Protecting populations from mass atrocities encompasses an inherent ability to deter perpetrators from committing grave crimes. Deterrence, however, is severely undermined by impunity, which erodes the rule of law and signals to perpetrators that ceasing criminal actions is neither urgent nor necessary. A culture of impunity can also weaken other important Responsibility to Protect efforts, such as peacekeeping operations, peace process engagement, and early action strategies. Continued efforts to operationalize and strengthen the Responsibility to Protect must therefore prioritize accountability. The absence of accountability in Myanmar will increase the likelihood of future atrocities against the Rohingya, and could contribute to a perpetual cycle of violence and conflict. Perpetrators need to know that there are costs to be paid for committing atrocities and ultimately need to be persuaded from engaging in or failing to prevent such behavior.

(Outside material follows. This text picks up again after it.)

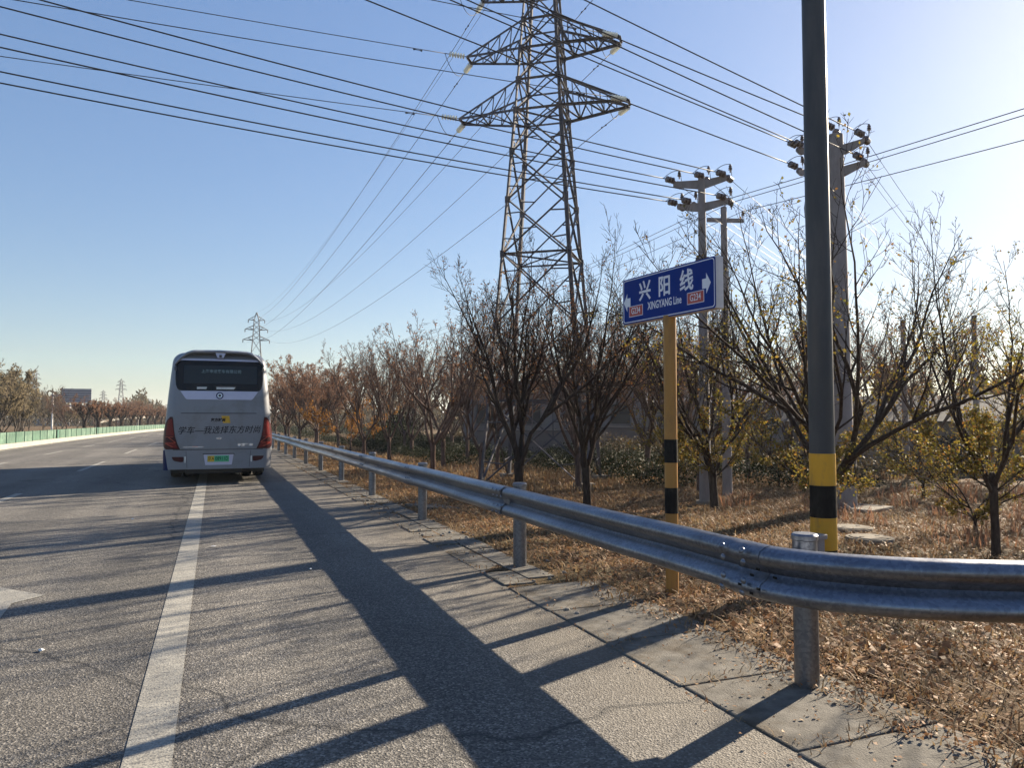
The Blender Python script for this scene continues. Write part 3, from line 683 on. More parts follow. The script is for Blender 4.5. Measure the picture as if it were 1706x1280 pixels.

While primary jurisdiction for prosecuting the most egregious crimes lies with the national criminal justice system of the state concerned, Myanmar has demonstrated an inability and lack of genuine willingness to hold perpetrators to account. Recourse to international justice mechanisms is therefore necessary for meaningful accountability. However, this should be considered complementary to – and not a substitute for – domestic transitional justice processes and peacebuilding efforts. By the same token, accountability is just one critical aspect of what should be a comprehensive Responsibility to Protect strategy to permanently prevent mass atrocities in Myanmar. The Responsibility to Protect intervention needs to be a sustained engagement with a view towards achieving long-term peace.
The relationship between justice and peace is widely debated. Some argue that criminal prosecutions for atrocity crimes can serve as an obstacle to negotiating peace, while others contend that peace without accountability will be short-lived. When considering the situation in Myanmar, it is clear that crimes have gone unchecked for far too long, which has only reinforced their repeated occurrence. Peace and justice should be a mutual and complementary objective. Accountability for crimes against the Rohingya has the potential to transform behavior towards other ethnic groups in Myanmar, thereby enhancing the possibility for sustained nationwide peace.
[1] Application of the Convention on the Prevention and Punishment of the Crime of Genocide (The Gambia v. Myanmar), Request for the Indication of Provisional Measures, Order, ICJ Reports 2020, p. 25, para. 86(1).
[2] Application of the Convention on the Prevention and Punishment of the Crime of Genocide (The Gambia v. Myanmar), Request for the Indication of Provisional Measures, Order, ICJ Reports 2020, p. 25, paras. 86(2) and 86(3).